A real tradeoff: battery and memory RAM is faster, but not free. tmpfs increases memory pressure and can raise power draw because more memory pages are active and touched. On my old 8GB laptop, running tmpfs for npm made battery life noticeably worse. I reluctantly bought an 8GB SO‑DIMM (₹3,500) and doubled to 16GB. That fixed most problems. If you’re on a lightweight ultrabook with soldered RAM, this may be a non‑starter.
Also, tmpfs is not a replacement for SSD upgrades. If your SSD is the bottleneck because it’s old and failing, tmpfs hides the problem but doesn’t fix persistence or long‑term performance.
When to not use tmpfs
- When your project requires full reproducible cache state across reboots (e.g., heavy offline CI work).
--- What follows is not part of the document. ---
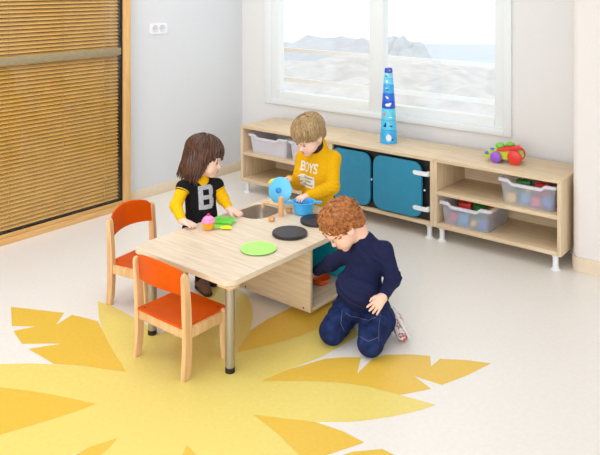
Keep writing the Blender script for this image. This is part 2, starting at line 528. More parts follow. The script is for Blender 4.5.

- On machines with ≤8GB RAM unless you only tmpfs a tiny cache.
- When you can’t tolerate the occasional unexpected cache‑loss (for example, a big offline deploy where rehydration would cause a rollout to fail).
What I walked away with Tmpfs for caches is low friction and high ROI if you have RAM to spare and are willing to accept ephemeral state. It shaved minutes off my edit‑compile-test loop enough that I stopped feeling stupid waiting for installs on the office Wi‑Fi. But you must be deliberate: size it, back it up, and scope it narrowly.
I’ve kept one question open: could I get similar gains with an LRU RAM disk per-process (e.g., tmpfs per-project with eviction) to avoid the whole rsync dance? I haven’t found a clean, cross‑tool solution yet. If you have one that works with npm and pip, tell me — I’ll try it on the commute.